Rainbow works in a bold visual style—rich in primary colors and enthusiastic close-ups of gore—that brings to mind Coralie Fargeat’s “The Substance.” Look for that film to become a huge influence on budding horror feminist filmmakers, though here that association is presumably coincidental. I enjoyed “The Substance,” but it and movies like “Grafted” have an insularity that’s growing annoying. The world of “Grafted” is so cocooned—so cultivated merely to further its own familiar plot—that a woman is dead for what feels like a third of the film’s running time before anyone thinks to look for her.

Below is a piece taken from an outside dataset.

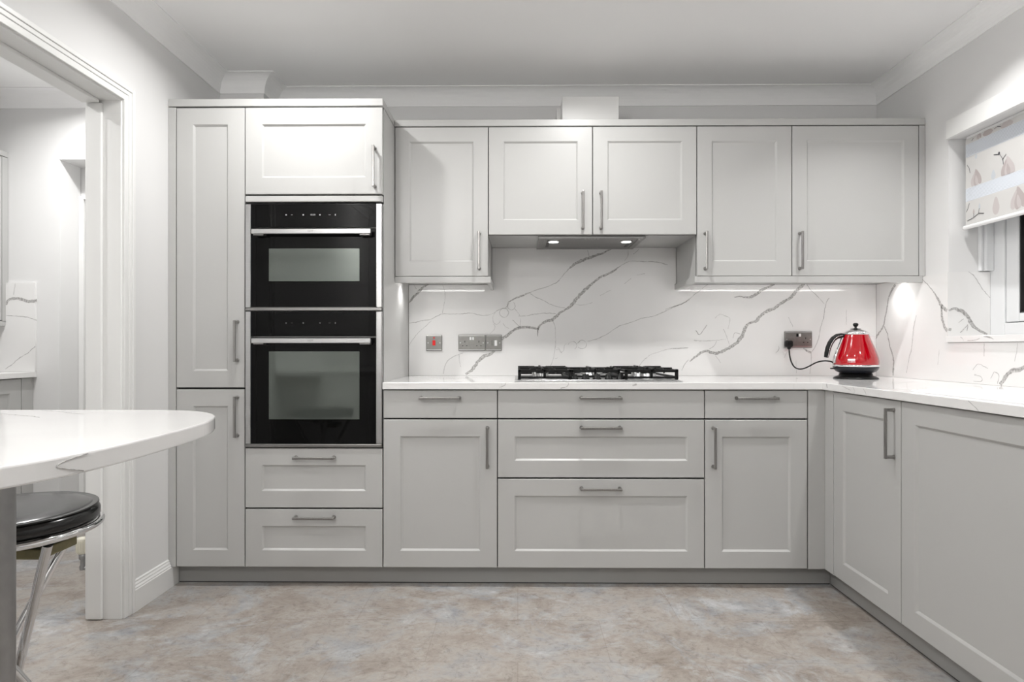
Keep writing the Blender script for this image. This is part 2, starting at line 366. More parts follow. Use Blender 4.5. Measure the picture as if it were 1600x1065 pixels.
# traced stone veins: (along, height, width in mm) on each slab
V_BACK = [ [(-0.585,1.288,6.8),(-0.561,1.318,14.4),(-0.535,1.344,15.3),(-0.509,1.373,11.0),(-0.479,1.384,3.4)],
  [(-0.561,1.385,3.4),(-0.546,1.362,3.4)],
  [(-0.404,1.381,2.4),(-0.393,1.351,2.4),(-0.391,1.306,2.4),(-0.399,1.269,2.4),(-0.406,1.23,2.4)],
  [(-0.585,1.178,3.1),(-0.55,1.181,3.5),(-0.512,1.192,4.0),(-0.468,1.196,4.4),(-0.438,1.215,4.0),(-0.406,1.228,3.5),(-0.363,1.226,3.1),(-0.304,1.227,3.4),(-0.251,1.233,3.7),(-0.229,1.227,4.1),(-0.207,1.22,3.4),(-0.17,1.218,2.7),(-0.136,1.227,2.0)],
  [(-0.464,1.191,2.4),(-0.505,1.154,2.4),(-0.542,1.12,2.4),(-0.568,1.087,2.4),(-0.585,1.057,2.4)],
  [(-0.136,1.227,3.4),(-0.103,1.25,3.4),(-0.058,1.261,3.4),(-0.051,1.291,3.4)],
  [(-0.051,1.291,3.4),(-0.013,1.313,7.9),(0.024,1.324,8.5),(0.054,1.337,5.1)],
  [(0.038,1.334,6.1),(0.068,1.342,4.8),(0.112,1.359,3.4),(0.179,1.38,3.4),(0.216,1.399,3.4),(0.238,1.428,3.7),(0.279,1.473,4.1)],
  [(0.277,1.471,5.1),(0.294,1.485,11.9),(0.309,1.495,16.8),(0.35,1.517,15.8),(0.387,1.528,14.3),(0.439,1.547,12.4),(0.476,1.559,9.7),(0.502,1.577,6.8)],
  [(0.376,1.569,3.4),(0.379,1.554,3.4),(0.383,1.536,3.4)],
  [(-0.048,1.233,3.1),(-0.05,1.221,3.1),(-0.058,1.212,3.1),(-0.068,1.206,3.1),(-0.08,1.206,3.1),(-0.091,1.212,3.1),(-0.098,1.221,3.1),(-0.101,1.233,3.1),(-0.098,1.245,3.1),(-0.091,1.255,3.1),(-0.08,1.26,3.1),(-0.068,1.26,3.1),(-0.058,1.255,3.1),(-0.05,1.245,3.1),(-0.048,1.233,3.1)],
  [(-0.023,1.288,2.7),(-0.017,1.283,2.7),(-0.014,1.275,2.7),(-0.013,1.267,2.7),(-0.015,1.259,2.7),(-0.02,1.252,2.7),(-0.026,1.248,2.7),(-0.034,1.246,2.7),(-0.042,1.248,2.7),(-0.049,1.252,2.7),(-0.054,1.259,2.7),(-0.056,1.267,2.7),(-0.055,1.275,2.7),(-0.051,1.283,2.7),(-0.045,1.288,2.7)],
  [(-0.093,1.191,2.0),(-0.096,1.182,2.0),(-0.1,1.176,2.0),(-0.106,1.171,2.0),(-0.112,1.169,2.0),(-0.118,1.17,2.0),(-0.124,1.173,2.0),(-0.13,1.179,2.0),(-0.133,1.186,2.0),(-0.136,1.195,2.0),(-0.136,1.204,2.0),(-0.135,1.213,2.0),(-0.132,1.222,2.0),(-0.127,1.228,2.0),(-0.121,1.233,2.0)],
  [(-0.08,1.176,2.0),(-0.065,1.154,2.0),(-0.047,1.15,2.0)],
  [(-0.028,1.194,3.1),(-0.01,1.176,3.1),(0.013,1.153,3.1)],
  [(0.013,1.202,1.7),(0.016,1.18,1.7),(0.01,1.157,1.7)],
  [(-0.129,1.172,2.0),(-0.119,1.157,2.0),(-0.132,1.135,2.0),(-0.151,1.12,2.0)],
  [(-0.017,1.254,1.7),(0.001,1.235,1.7),(0.013,1.213,1.7)],
  [(-0.281,0.903,11.9),(-0.255,0.915,15.3),(-0.229,0.949,18.7),(-0.199,0.99,17.8),(-0.17,1.003,17.0),(-0.144,1.012,14.4),(-0.125,1.027,11.9)],
  [(-0.091,1.089,15.3),(-0.058,1.109,13.9),(-0.028,1.135,12.6),(0.009,1.154,12.6),(0.054,1.157,12.9),(0.106,1.146,10.2)],
  [(0.107,1.15,10.2),(0.106,1.127,8.5),(0.107,1.105,2.0)],
  [(0.108,1.142,8.5),(0.12,1.168,9.7),(0.149,1.187,12.2),(0.186,1.194,14.9),(0.223,1.231,11.4),(0.268,1.254,13.3),(0.298,1.283,17.3),(0.32,1.313,18.4),(0.357,1.35,16.9),(0.394,1.387,14.1),(0.439,1.421,10.6),(0.476,1.439,12.3),(0.513,1.454,10.7),(0.55,1.484,4.1)],
  [(0.55,1.484,2.4),(0.58,1.502,2.8),(0.602,1.51,3.3),(0.698,1.506,3.4),(0.735,1.506,3.4),(0.765,1.502,3.5),(0.794,1.491,4.0),(0.805,1.491,4.4)],
  [(0.574,1.512,3.1),(0.591,1.532,3.1),(0.594,1.569,3.1)],
  [(0.62,1.547,2.7),(0.65,1.573,2.7)],
  [(0.639,1.435,2.0),(0.683,1.442,2.0)],
  [(0.572,1.387,1.7),(0.609,1.417,1.7)],
  [(0.442,1.324,2.0),(0.498,1.354,2.0)],
  [(-0.4,0.904,3.7),(-0.393,0.949,3.4),(-0.378,0.975,3.1),(-0.348,0.997,2.7),(-0.296,1.017,2.4)],
  [(-0.316,1.01,2.0),(-0.316,0.979,2.0),(-0.307,0.942,2.0)],
  [(0.068,1.336,3.1),(0.094,1.317,3.1),(0.134,1.3,3.1),(0.179,1.276,3.1),(0.223,1.263,3.1),(0.253,1.26,3.1)],
  [(0.004,1.215,2.4),(0.038,1.215,3.1),(0.075,1.223,3.7),(0.12,1.229,3.8),(0.172,1.231,3.3),(0.205,1.228,2.7)],
  [(0.298,1.28,2.0),(0.335,1.274,2.0),(0.372,1.277,2.0),(0.402,1.287,2.0)],
  [(0.19,1.187,2.4),(0.203,1.15,2.4),(0.203,1.061,2.4),(0.195,1.001,2.4),(0.183,0.96,2.4),(0.175,0.945,2.4)],
  [(0.322,1.071,2.7),(0.327,1.079,2.7),(0.335,1.085,2.7),(0.344,1.087,2.7),(0.354,1.086,2.7),(0.362,1.081,2.7),(0.368,1.074,2.7),(0.371,1.064,2.7),(0.37,1.055,2.7),(0.365,1.046,2.7),(0.358,1.04,2.7),(0.349,1.037,2.7),(0.339,1.038,2.7),(0.33,1.042,2.7),(0.324,1.049,2.7)],
  [(0.271,1.061,2.0),(0.273,1.067,2.0),(0.277,1.072,2.0),(0.282,1.076,2.0),(0.288,1.078,2.0),(0.295,1.079,2.0),(0.302,1.078,2.0),(0.308,1.075,2.0),(0.313,1.071,2.0),(0.316,1.065,2.0),(0.318,1.059,2.0),(0.317,1.053,2.0),(0.315,1.047,2.0),(0.311,1.041,2.0),(0.306,1.038,2.0)],
  [(0.212,1.046,2.0),(0.231,1.035,2.0),(0.223,1.016,2.0),(0.253,1.031,2.0),(0.246,1.053,2.0),(0.261,1.068,2.0)],
  [(0.198,0.986,1.7),(0.216,0.99,1.7)],
  [(0.32,1.068,1.7),(0.331,1.064,1.7),(0.335,1.079,1.7)],
  [(0.205,1.035,1.7),(0.223,1.038,1.7),(0.238,1.016,1.7)],
  [(0.372,1.079,2.7),(0.424,1.09,3.0),(0.483,1.12,3.3),(0.542,1.161,3.4),(0.602,1.179,3.4),(0.661,1.202,3.4),(0.735,1.215,3.8),(0.787,1.239,4.2),(0.839,1.264,4.2),(0.89,1.283,3.8),(0.924,1.305,3.4)],
  [(0.793,1.251,4.1),(0.832,1.264,3.7),(0.877,1.279,3.4),(0.909,1.296,3.1),(0.954,1.335,2.8),(0.986,1.357,2.6),(1.019,1.386,2.4)],
  [(0.65,0.946,3.1),(0.676,0.979,2.9),(0.713,1.009,2.8),(0.765,1.025,2.7),(0.816,1.04,2.5),(0.913,1.044,2.4)],
  [(0.832,1.041,2.0),(0.877,1.041,2.0),(0.916,1.047,2.0)],
  [(1.16,1.317,5.1),(1.192,1.32,8.5),(1.237,1.313,11.3),(1.269,1.324,13.6),(1.308,1.357,13.6),(1.346,1.37,13.0),(1.375,1.386,11.9)],
  [(0.922,0.972,5.1),(0.948,0.993,10.3),(0.98,1.016,13.6),(1.012,1.029,13.6),(1.064,1.012,14.4),(1.109,1.029,15.5),(1.147,1.051,17.6),(1.179,1.074,18.2),(1.205,1.112,17.2),(1.215,1.151,15.3),(1.243,1.178,14.0),(1.276,1.186,16.1),(1.301,1.219,17.0),(1.333,1.241,17.0),(1.372,1.254,15.1),(1.41,1.283,13.9),(1.462,1.312,14.9),(1.5,1.357,14.6),(1.535,1.386,13.6)],
  [(0.88,0.922,2.7),(0.893,0.954,2.7),(0.916,0.98,2.7)],
  [(1.06,1.003,1.7),(1.089,0.964,1.7)],
  [(0.954,1.138,4.1),(0.974,1.109,4.1),(1.015,1.167,4.1)],
  [(0.945,1.085,3.4),(0.986,1.081,2.9),(1.051,1.083,2.5),(1.115,1.09,2.0)],
  [(1.067,1.08,2.7),(1.054,1.054,2.7),(1.028,1.038,2.7)],
  [(1.154,1.096,2.4),(1.16,1.128,2.4),(1.192,1.119,2.4)],
  [(1.057,1.203,2.0),(1.083,1.228,2.0),(1.141,1.203,2.0),(1.128,1.145,2.0)],
  [(1.102,1.145,2.4),(1.121,1.106,2.4),(1.134,1.061,2.4)],
  [(1.548,1.383,3.1),(1.567,1.354,3.1),(1.603,1.322,3.1),(1.641,1.28,3.1)],
  [(1.667,1.312,3.4),(1.648,1.28,3.7),(1.638,1.209,4.1),(1.622,1.157,3.7),(1.609,1.087,3.4),(1.593,1.048,3.1),(1.571,1.022,2.7)],
  [(1.571,1.022,2.7),(1.572,0.977,2.7),(1.564,0.906,2.7)],
  [(1.529,1.041,5.1),(1.548,1.029,7.6),(1.569,1.017,10.2)],
  [(1.397,1.054,2.7),(1.401,1.035,2.7),(1.381,1.016,2.7)],
  [(1.449,1.209,1.7),(1.474,1.157,1.7)],
  [(1.49,0.977,1.7),(1.492,0.906,1.7)],
  [(1.426,0.99,2.0),(1.442,1.022,2.0)],
  [(1.758,1.25,2.4),(1.758,1.169,2.4)] ]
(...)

Perhaps see instead: Well, “The Substance” is more assured than ‘Grafted,” which flat lines once the body horror gimmick gets going, and it’s the talk of the town right now with many Oscar nominations, particularly Demi Moore’s nod for Best Actress. Or take Julia Ducournau’s “Raw” and “Titane,” which bend feminist body horror into strange and poignant new directions. If you wish to sip straight from the well from which all these films spring, try David Cronenberg’s 1986 “The Fly.”

“Den of Thieves 2: Pantera,” “Night Call,” and “Grafted” are all available on VOD. “Grafted” is also available on Shudder. “Heat” is streaming virtually everywhere, while “Sea of Love” is currently on Netflix. “Assault on Precinct 13” can be found on Tubi, “The Substance” on MUBI, “The Fly” on Max, and “Titane” on Hulu. “Raw” is also on VOD.